I gradually picked this stuff up as I went along. Then I forgot I knew it. It seemed like stuff I always knew. Sometimes we can forget that there are people going “I want to do this-how do I start?”. Underneath it all of course there’s “Is it feasible?” “What can I actually earn?”. I’d say it’s better if you start the steps below when already earning money doing something else. They can take time and resources. I’m acutely aware they’ll be harder to access for some than others. Though my emphasis on being able to do paid gigs partly comes because that then makes it accessible to people who otherwise wouldn’t be able to afford to take the time to develop as poets. My paid poetry work enabled me to take the time to become a better poet. 

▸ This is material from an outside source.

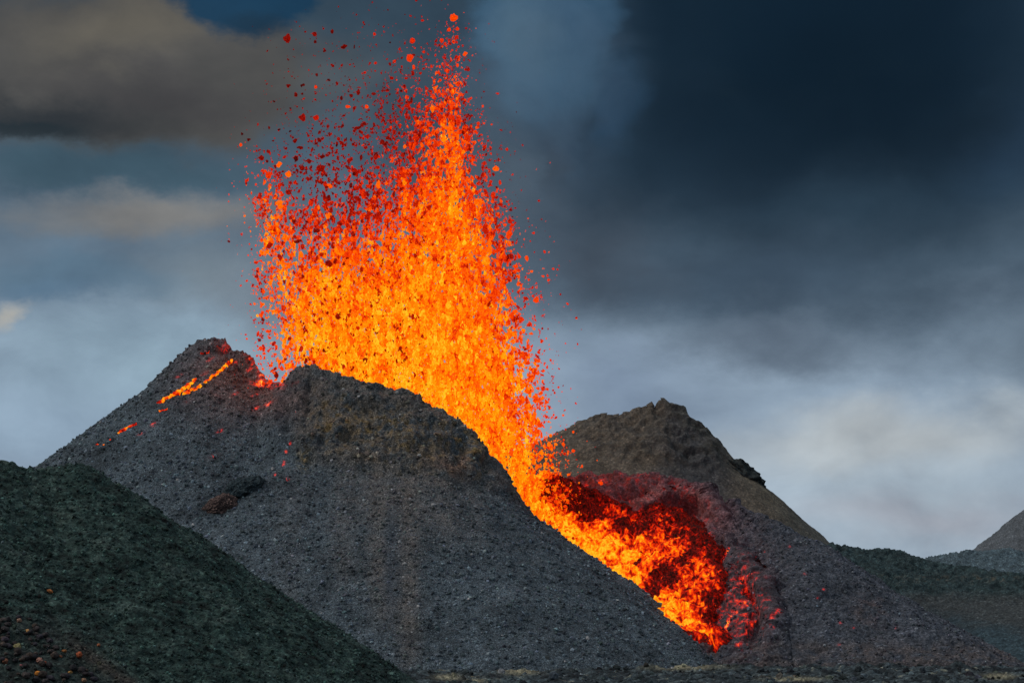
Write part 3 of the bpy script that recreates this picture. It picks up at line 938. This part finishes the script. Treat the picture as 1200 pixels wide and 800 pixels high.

How poets become semi/professional poets has come up a couple of times this week in various contexts. Can be harder to answer as someone who has been one for 11 years full-time. But perhaps I should put something on my website about possible routes. Am I missing some? 
1. Enter poetry competitions. Small and large. Writing comps and slam comps. Travel further afield if you can. The aim is to have your work seen/heard. 
2. Develop your work. Read and write as many poems as you can, see and speak as many poems as you can. When people start offering you paid work, this can be a sign you’re getting better. Or at least, more payable. 
3. Connect with development schemes and awards whose function is to signal that you’re the future. The Eric Gregory award/New Writing North awards/Verb new voices. 
4. Look at what poets a step or two above the ladder than you are doing and see whether that route’s for you. 
5. Develop your work more. And more. Go on workshops, get a bursary for an Arvon course.
6. Make things happen. Start a gig so you have stage time and make connections with other poets at all levels. Run groups or workshops for others, start a festival or a magazine. 
7. Develop your own poetry projects and apply for Arts Council funding-for a show or a project working with particular people. 
8. Take a show to the Edinburgh Fringe. Consider being on a bill with one or two other poets and sharing slots. 
9. Get plugged in to local and national opportunities and funding. Subscribe to newsletters (I think I’m on New Writing North’s and the Arts Council’s). 
10. If you start getting paid gigs/workshops, consider saying no to unpaid ones. Or at least, asking for payment.
11.Present your work like a professional poet. For some that will mean having a book (if not via a publisher then a decently self published one). For nearly all that will mean having a website. Possibly a reasonable quality video of you live gigging. Maybe at very least a business card.